**** Given material ****

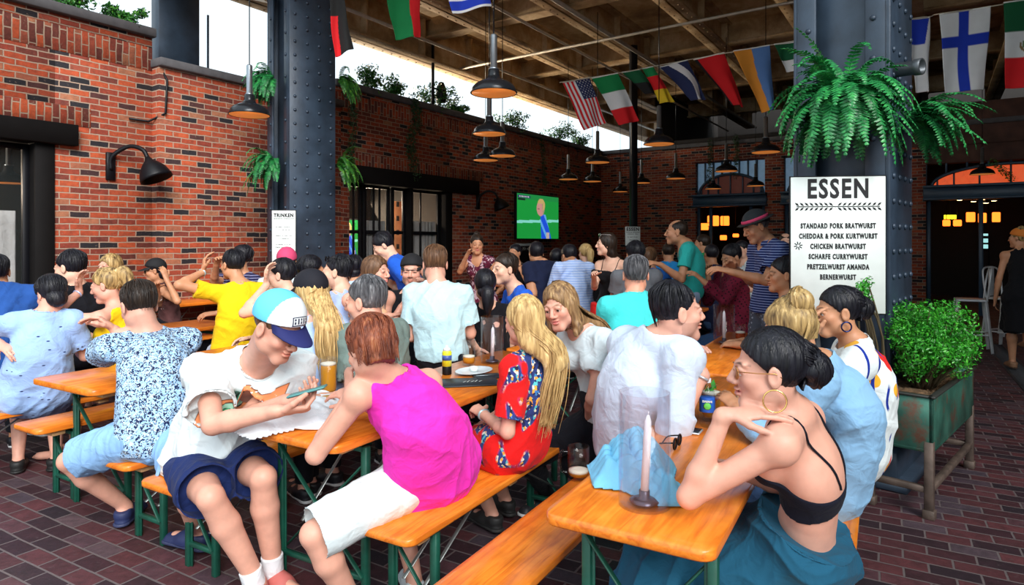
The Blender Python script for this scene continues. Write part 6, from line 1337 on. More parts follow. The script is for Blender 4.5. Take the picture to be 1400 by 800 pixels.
# the man in the blue and white cap, reading his phone
def cap1(q):
    c = np.tile((.80, .86, .88), (len(q), 1)); c[(q[:, 1] < .015)] = (.13, .55, .85); return c
def capman_extra(I):
    # print on the chest: orange panel with pink and green marks
    r = I['root']; S = I['ax']; f = I['sf']; s = I['sr']; c = I['P2']-S*.05; ax = np.array([s, S, f])
I = person('man in blue and white cap and white printed t-shirt reading his phone', W(380, 446, 2.62), 140, sy=158, hy=116, hp=30, hr=0, sc=1.10, near=1, skin='pink', hair=('short', 'brown', dict(th=.004)), N=W(352, 494, 2.84), P=W(286, 622, 3.06), slouch=.06, fat=1.12, stub=.12, lids=.95,
    top=dict(m=K_('white_tee', (.74, .82, .84)), sl=.74, hem=.08, amp=.020, tl=.05, t=.02, sloose=.035, belly=1), bot=dict(kind='shorts', m=K_('navy_shorts', (.012, .025, .11)), to=.86, fl=.03, amp=.014), shoes=sh('coral_sneaker', (.62, .16, .14), (.55, .58, .65), sock=K_('white_sock', (.8, .82, .85)), sh=.16, high=1), thigh=1.08,
    rh=W(378, 562, 2.52), re=W(270, 600, 2.52), lh=W(392, 548, 2.66), le=W(330, 560, 2.9), rf=G(352, 796, .10), rk=W(270, 640, 2.3), lf=G(374, 778, .10), lk=W(400, 600, 2.4), rfy=150, lfy=125,
    rpn=A(-.1, .35, .9), lpn=A(-.1, -.3, .9), curl=(1.05, 1.0), cap=dict(col=cap1, brim=(.015, .02, .12)), rfd=A(.9, .25, .02), lfd=A(.8, -.3, .1))
p = W(420, 535, 2.53); root = empty('smartphone', p, label='phone held in the hand of the man in blue and white cap', cat='phone'); d = nz(A(.85, .1, .22)); n_ = nz(A(-.20, .05, 1)); x = nz(np.cross(n_, d)); ax = np.array([x, d, nz(np.cross(x, d))]); m = MB(); m.bev(p, (.074, .15, .009), ax, .004); m.build('case', plain('teal_case', (.08, .25, .25), .4), root); m = MB(); m.bev(p+ax[2]*.0052, (.066, .138, .001), ax, .0004); m.build('screen', plain('phone_glass', (.02, .02, .03), .08), root)
def chest_print(a, b):
    if b < .05+.06*a or b > .94 or a < .04 or a > .96: return None
    K = (.01, .01, .012); e = .018
    if a < .06 or a > .94 or b > .925 or b < .07+.06*a: return K
    r = math.hypot((a-.64)*1.25, b-.42)
    if r < .27: return K if r > .25 or .15 < r < .165 or (r < .12 and abs((a-.64)-(b-.42)) < .03) else ((.45, .8, .62) if r > .165 else (.06, .42, .2))
    w = .70+.10*math.sin(a*16)
    if a < .52 and abs(b-w) < .085: return K if abs(b-w) > .065 else (.85, .10, .30)
    for (x, y) in ((.22, .35), (.30, .28), (.15, .48), (.85, .2), (.9, .28), (.78, .86), (.86, .8)):
        if abs((a-x)+(b-y)*.7) < .013 and abs(b-y) < .07: return K
    return (.88, .30, .12)
sd_ = [o for o in I['root'].children if o.name.startswith('shirt')][0]; fz = nz(I['sf']-I['ax']*(I['sf']@I['ax']))
decal('chest_print', sd_, I['root'], I['P2']+I['ax']*.035+I['sr']*-.01, -I['sr']*-1, I['ax'], -fz, .36, .30, chest_print, vcol('shirt_print', .85))
hat_ = [o for o in I['root'].children if o.name.startswith('cap')][0]; B_ = I['B']
decal('cap_badge', hat_, I['root'], I['Q']((0, .10, .088)), B_[0], nz(B_[2]*.8-B_[1]*.6), -nz(B_[1]*.8+B_[2]*.6), .075, .036, lambda a, b: (.015, .02, .06) if (a < .05 or a > .95 or b < .1 or b > .9 or (.2 < b < .8 and int(a*11) % 2 and not (.42 < b < .52 and int(a*11) % 4 == 1))) else (.8, .86, .88), vcol('shirt_print', .85), 44, 24, .0015)
# the woman in the pink top
person('auburn haired woman in bright pink sleeveless top with her back turned', W(506, 476, 2.46), 318, hy=312, hp=26, hr=6, sc=1.02, near=1, fem=True, skin='pink', hair=('bob', 'auburn', dict(strands=190, len=-.02, zend=-.075)), N=W(534, 520, 2.52), P=A(-.335, 2.70, .60), slouch=.06, fat=1.28,
    top=dict(kind='tank', m=K_('pink_top', (.88, .035, .50), sc=1.), hem=.20, t=.016, tl=.060, amp=.013, nk=.085, scoop=0), bot=dict(kind='shorts', m=K_('white_shorts', (.72, .82, .84)), to=1.0, fl=.02, amp=.008), thigh=1.12, shoes=sh('white_shoe', (.66, .76, .80), (.7, .78, .8), high=0),
    lh=W(478, 540, 2.58), le=G(458, 612, .82), rh=W(492, 550, 2.8), re=W(545, 620, 2.9), lf=G(488, 835, .10), lk=W(400, 640, 2.3), rf=G(566, 790, .10), rk=W(500, 620, 3.3), lfy=330, rfy=340, rpn=A(-.3, .4, -.6), lpn=A(.5, .5, .2), lfd=A(-.1, .2, .9), curl=(1., .8))
# the blonde in the red printed dress
person('woman with long straight blonde hair in red paisley dress on the centre bench', W(716, 438, 3.0), 305, hy=318, hp=6, sc=.98, near=1, fem=True, skin='pink', hair=('long', 'blonde', dict(strands=260, len=.39, w=.070)), N=W(730, 486, 3.03), P=G(706, 600, .60), slouch=.03,
    top=dict(kind='dress', m=K_('red_paisley', (.78, .012, .012), (), 'paisley'), sl=.78, skirt=.62, t=.016, tl=.035, amp=.008, sloose=.02, scoop=.0), lh=W(660, 566, 3.1), le=W(690, 600, 2.9), rh=W(668, 574, 3.3), re=W(720, 590, 3.6), lf=G(672, 700, .10), lk=W(630, 540, 3.1), rf=G(690, 680, .10), rk=W(645, 560, 3.4), lfy=320, rfy=320,
    shoes=sh('black_sandal', (.02, .02, .02), (.03, .03, .03)), watch=('l', (.4, .6, .65)), curl=(.7, .7))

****

### Set exercise
Reproduce the full listing faithfully, but do not carry over any pictures.

### Response
The Blender Python script for this scene continues. Write part 6, from line 1337 on. More parts follow. The script is for Blender 4.5. Take the picture to be 1400 by 800 pixels.
# the man in the blue and white cap, reading his phone
def cap1(q):
    c = np.tile((.80, .86, .88), (len(q), 1)); c[(q[:, 1] < .015)] = (.13, .55, .85); return c
def capman_extra(I):
    # print on the chest: orange panel with pink and green marks
    r = I['root']; S = I['ax']; f = I['sf']; s = I['sr']; c = I['P2']-S*.05; ax = np.array([s, S, f])
I = person('man in blue and white cap and white printed t-shirt reading his phone', W(380, 446, 2.62), 140, sy=158, hy=116, hp=30, hr=0, sc=1.10, near=1, skin='pink', hair=('short', 'brown', dict(th=.004)), N=W(352, 494, 2.84), P=W(286, 622, 3.06), slouch=.06, fat=1.12, stub=.12, lids=.95,
    top=dict(m=K_('white_tee', (.74, .82, .84)), sl=.74, hem=.08, amp=.020, tl=.05, t=.02, sloose=.035, belly=1), bot=dict(kind='shorts', m=K_('navy_shorts', (.012, .025, .11)), to=.86, fl=.03, amp=.014), shoes=sh('coral_sneaker', (.62, .16, .14), (.55, .58, .65), sock=K_('white_sock', (.8, .82, .85)), sh=.16, high=1), thigh=1.08,
    rh=W(378, 562, 2.52), re=W(270, 600, 2.52), lh=W(392, 548, 2.66), le=W(330, 560, 2.9), rf=G(352, 796, .10), rk=W(270, 640, 2.3), lf=G(374, 778, .10), lk=W(400, 600, 2.4), rfy=150, lfy=125,
    rpn=A(-.1, .35, .9), lpn=A(-.1, -.3, .9), curl=(1.05, 1.0), cap=dict(col=cap1, brim=(.015, .02, .12)), rfd=A(.9, .25, .02), lfd=A(.8, -.3, .1))
p = W(420, 535, 2.53); root = empty('smartphone', p, label='phone held in the hand of the man in blue and white cap', cat='phone'); d = nz(A(.85, .1, .22)); n_ = nz(A(-.20, .05, 1)); x = nz(np.cross(n_, d)); ax = np.array([x, d, nz(np.cross(x, d))]); m = MB(); m.bev(p, (.074, .15, .009), ax, .004); m.build('case', plain('teal_case', (.08, .25, .25), .4), root); m = MB(); m.bev(p+ax[2]*.0052, (.066, .138, .001), ax, .0004); m.build('screen', plain('phone_glass', (.02, .02, .03), .08), root)
def chest_print(a, b):
    if b < .05+.06*a or b > .94 or a < .04 or a > .96: return None
    K = (.01, .01, .012); e = .018
    if a < .06 or a > .94 or b > .925 or b < .07+.06*a: return K
    r = math.hypot((a-.64)*1.25, b-.42)
    if r < .27: return K if r > .25 or .15 < r < .165 or (r < .12 and abs((a-.64)-(b-.42)) < .03) else ((.45, .8, .62) if r > .165 else (.06, .42, .2))
    w = .70+.10*math.sin(a*16)
    if a < .52 and abs(b-w) < .085: return K if abs(b-w) > .065 else (.85, .10, .30)
    for (x, y) in ((.22, .35), (.30, .28), (.15, .48), (.85, .2), (.9, .28), (.78, .86), (.86, .8)):
        if abs((a-x)+(b-y)*.7) < .013 and abs(b-y) < .07: return K
    return (.88, .30, .12)
sd_ = [o for o in I['root'].children if o.name.startswith('shirt')][0]; fz = nz(I['sf']-I['ax']*(I['sf']@I['ax']))
decal('chest_print', sd_, I['root'], I['P2']+I['ax']*.035+I['sr']*-.01, -I['sr']*-1, I['ax'], -fz, .36, .30, chest_print, vcol('shirt_print', .85))
hat_ = [o for o in I['root'].children if o.name.startswith('cap')][0]; B_ = I['B']
decal('cap_badge', hat_, I['root'], I['Q']((0, .10, .088)), B_[0], nz(B_[2]*.8-B_[1]*.6), -nz(B_[1]*.8+B_[2]*.6), .075, .036, lambda a, b: (.015, .02, .06) if (a < .05 or a > .95 or b < .1 or b > .9 or (.2 < b < .8 and int(a*11) % 2 and not (.42 < b < .52 and int(a*11) % 4 == 1))) else (.8, .86, .88), vcol('shirt_print', .85), 44, 24, .0015)
# the woman in the pink top
person('auburn haired woman in bright pink sleeveless top with her back turned', W(506, 476, 2.46), 318, hy=312, hp=26, hr=6, sc=1.02, near=1, fem=True, skin='pink', hair=('bob', 'auburn', dict(strands=190, len=-.02, zend=-.075)), N=W(534, 520, 2.52), P=A(-.335, 2.70, .60), slouch=.06, fat=1.28,
    top=dict(kind='tank', m=K_('pink_top', (.88, .035, .50), sc=1.), hem=.20, t=.016, tl=.060, amp=.013, nk=.085, scoop=0), bot=dict(kind='shorts', m=K_('white_shorts', (.72, .82, .84)), to=1.0, fl=.02, amp=.008), thigh=1.12, shoes=sh('white_shoe', (.66, .76, .80), (.7, .78, .8), high=0),
    lh=W(478, 540, 2.58), le=G(458, 612, .82), rh=W(492, 550, 2.8), re=W(545, 620, 2.9), lf=G(488, 835, .10), lk=W(400, 640, 2.3), rf=G(566, 790, .10), rk=W(500, 620, 3.3), lfy=330, rfy=340, rpn=A(-.3, .4, -.6), lpn=A(.5, .5, .2), lfd=A(-.1, .2, .9), curl=(1., .8))
# the blonde in the red printed dress
person('woman with long straight blonde hair in red paisley dress on the centre bench', W(716, 438, 3.0), 305, hy=318, hp=6, sc=.98, near=1, fem=True, skin='pink', hair=('long', 'blonde', dict(strands=260, len=.39, w=.070)), N=W(730, 486, 3.03), P=G(706, 600, .60), slouch=.03,
    top=dict(kind='dress', m=K_('red_paisley', (.78, .012, .012), (), 'paisley'), sl=.78, skirt=.62, t=.016, tl=.035, amp=.008, sloose=.02, scoop=.0), lh=W(660, 566, 3.1), le=W(690, 600, 2.9), rh=W(668, 574, 3.3), re=W(720, 590, 3.6), lf=G(672, 700, .10), lk=W(630, 540, 3.1), rf=G(690, 680, .10), rk=W(645, 560, 3.4), lfy=320, rfy=320,
    shoes=sh('black_sandal', (.02, .02, .02), (.03, .03, .03)), watch=('l', (.4, .6, .65)), curl=(.7, .7))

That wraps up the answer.